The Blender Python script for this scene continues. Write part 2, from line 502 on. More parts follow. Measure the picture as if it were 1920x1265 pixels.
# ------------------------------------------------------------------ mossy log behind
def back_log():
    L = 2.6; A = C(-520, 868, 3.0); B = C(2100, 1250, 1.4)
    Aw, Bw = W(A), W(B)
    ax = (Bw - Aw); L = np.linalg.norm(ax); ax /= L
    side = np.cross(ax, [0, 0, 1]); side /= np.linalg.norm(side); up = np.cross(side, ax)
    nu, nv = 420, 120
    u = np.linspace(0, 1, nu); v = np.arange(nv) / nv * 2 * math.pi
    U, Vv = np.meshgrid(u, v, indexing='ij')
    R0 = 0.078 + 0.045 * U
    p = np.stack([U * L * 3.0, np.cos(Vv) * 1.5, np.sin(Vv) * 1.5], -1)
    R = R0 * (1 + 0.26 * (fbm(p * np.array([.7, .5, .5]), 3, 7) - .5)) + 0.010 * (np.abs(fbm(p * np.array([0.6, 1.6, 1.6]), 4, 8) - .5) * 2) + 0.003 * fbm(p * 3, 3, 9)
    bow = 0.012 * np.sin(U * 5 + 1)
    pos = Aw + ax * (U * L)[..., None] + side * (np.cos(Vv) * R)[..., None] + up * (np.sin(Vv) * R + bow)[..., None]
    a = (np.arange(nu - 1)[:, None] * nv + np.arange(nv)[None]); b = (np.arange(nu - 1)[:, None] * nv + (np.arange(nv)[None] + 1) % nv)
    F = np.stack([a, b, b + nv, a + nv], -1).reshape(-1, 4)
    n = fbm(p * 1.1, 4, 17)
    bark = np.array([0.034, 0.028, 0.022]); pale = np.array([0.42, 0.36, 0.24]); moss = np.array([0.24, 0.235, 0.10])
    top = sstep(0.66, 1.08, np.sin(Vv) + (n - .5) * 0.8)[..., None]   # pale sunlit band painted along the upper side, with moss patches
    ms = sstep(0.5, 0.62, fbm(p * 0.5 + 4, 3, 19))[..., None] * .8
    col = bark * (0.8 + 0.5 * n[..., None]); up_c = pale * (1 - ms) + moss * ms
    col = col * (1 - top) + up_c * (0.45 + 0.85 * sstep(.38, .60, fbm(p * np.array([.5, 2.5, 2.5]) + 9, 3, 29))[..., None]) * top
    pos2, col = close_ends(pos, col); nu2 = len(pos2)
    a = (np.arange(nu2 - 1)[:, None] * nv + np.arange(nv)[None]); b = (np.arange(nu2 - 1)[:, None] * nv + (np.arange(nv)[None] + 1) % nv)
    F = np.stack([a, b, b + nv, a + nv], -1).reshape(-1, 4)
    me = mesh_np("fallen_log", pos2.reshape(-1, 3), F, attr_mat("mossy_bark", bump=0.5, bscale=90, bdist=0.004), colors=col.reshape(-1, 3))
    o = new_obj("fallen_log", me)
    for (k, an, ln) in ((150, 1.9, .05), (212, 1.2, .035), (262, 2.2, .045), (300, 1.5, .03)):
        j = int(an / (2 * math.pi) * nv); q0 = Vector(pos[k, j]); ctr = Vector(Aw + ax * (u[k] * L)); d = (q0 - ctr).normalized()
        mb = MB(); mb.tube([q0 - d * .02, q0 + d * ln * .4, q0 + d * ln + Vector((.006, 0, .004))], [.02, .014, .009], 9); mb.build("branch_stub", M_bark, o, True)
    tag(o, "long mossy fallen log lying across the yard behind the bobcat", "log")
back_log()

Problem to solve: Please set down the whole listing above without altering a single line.

Solution:
The Blender Python script for this scene continues. Write part 2, from line 502 on. More parts follow. Measure the picture as if it were 1920x1265 pixels.
# ------------------------------------------------------------------ mossy log behind
def back_log():
    L = 2.6; A = C(-520, 868, 3.0); B = C(2100, 1250, 1.4)
    Aw, Bw = W(A), W(B)
    ax = (Bw - Aw); L = np.linalg.norm(ax); ax /= L
    side = np.cross(ax, [0, 0, 1]); side /= np.linalg.norm(side); up = np.cross(side, ax)
    nu, nv = 420, 120
    u = np.linspace(0, 1, nu); v = np.arange(nv) / nv * 2 * math.pi
    U, Vv = np.meshgrid(u, v, indexing='ij')
    R0 = 0.078 + 0.045 * U
    p = np.stack([U * L * 3.0, np.cos(Vv) * 1.5, np.sin(Vv) * 1.5], -1)
    R = R0 * (1 + 0.26 * (fbm(p * np.array([.7, .5, .5]), 3, 7) - .5)) + 0.010 * (np.abs(fbm(p * np.array([0.6, 1.6, 1.6]), 4, 8) - .5) * 2) + 0.003 * fbm(p * 3, 3, 9)
    bow = 0.012 * np.sin(U * 5 + 1)
    pos = Aw + ax * (U * L)[..., None] + side * (np.cos(Vv) * R)[..., None] + up * (np.sin(Vv) * R + bow)[..., None]
    a = (np.arange(nu - 1)[:, None] * nv + np.arange(nv)[None]); b = (np.arange(nu - 1)[:, None] * nv + (np.arange(nv)[None] + 1) % nv)
    F = np.stack([a, b, b + nv, a + nv], -1).reshape(-1, 4)
    n = fbm(p * 1.1, 4, 17)
    bark = np.array([0.034, 0.028, 0.022]); pale = np.array([0.42, 0.36, 0.24]); moss = np.array([0.24, 0.235, 0.10])
    top = sstep(0.66, 1.08, np.sin(Vv) + (n - .5) * 0.8)[..., None]   # pale sunlit band painted along the upper side, with moss patches
    ms = sstep(0.5, 0.62, fbm(p * 0.5 + 4, 3, 19))[..., None] * .8
    col = bark * (0.8 + 0.5 * n[..., None]); up_c = pale * (1 - ms) + moss * ms
    col = col * (1 - top) + up_c * (0.45 + 0.85 * sstep(.38, .60, fbm(p * np.array([.5, 2.5, 2.5]) + 9, 3, 29))[..., None]) * top
    pos2, col = close_ends(pos, col); nu2 = len(pos2)
    a = (np.arange(nu2 - 1)[:, None] * nv + np.arange(nv)[None]); b = (np.arange(nu2 - 1)[:, None] * nv + (np.arange(nv)[None] + 1) % nv)
    F = np.stack([a, b, b + nv, a + nv], -1).reshape(-1, 4)
    me = mesh_np("fallen_log", pos2.reshape(-1, 3), F, attr_mat("mossy_bark", bump=0.5, bscale=90, bdist=0.004), colors=col.reshape(-1, 3))
    o = new_obj("fallen_log", me)
    for (k, an, ln) in ((150, 1.9, .05), (212, 1.2, .035), (262, 2.2, .045), (300, 1.5, .03)):
        j = int(an / (2 * math.pi) * nv); q0 = Vector(pos[k, j]); ctr = Vector(Aw + ax * (u[k] * L)); d = (q0 - ctr).normalized()
        mb = MB(); mb.tube([q0 - d * .02, q0 + d * ln * .4, q0 + d * ln + Vector((.006, 0, .004))], [.02, .014, .009], 9); mb.build("branch_stub", M_bark, o, True)
    tag(o, "long mossy fallen log lying across the yard behind the bobcat", "log")
back_log()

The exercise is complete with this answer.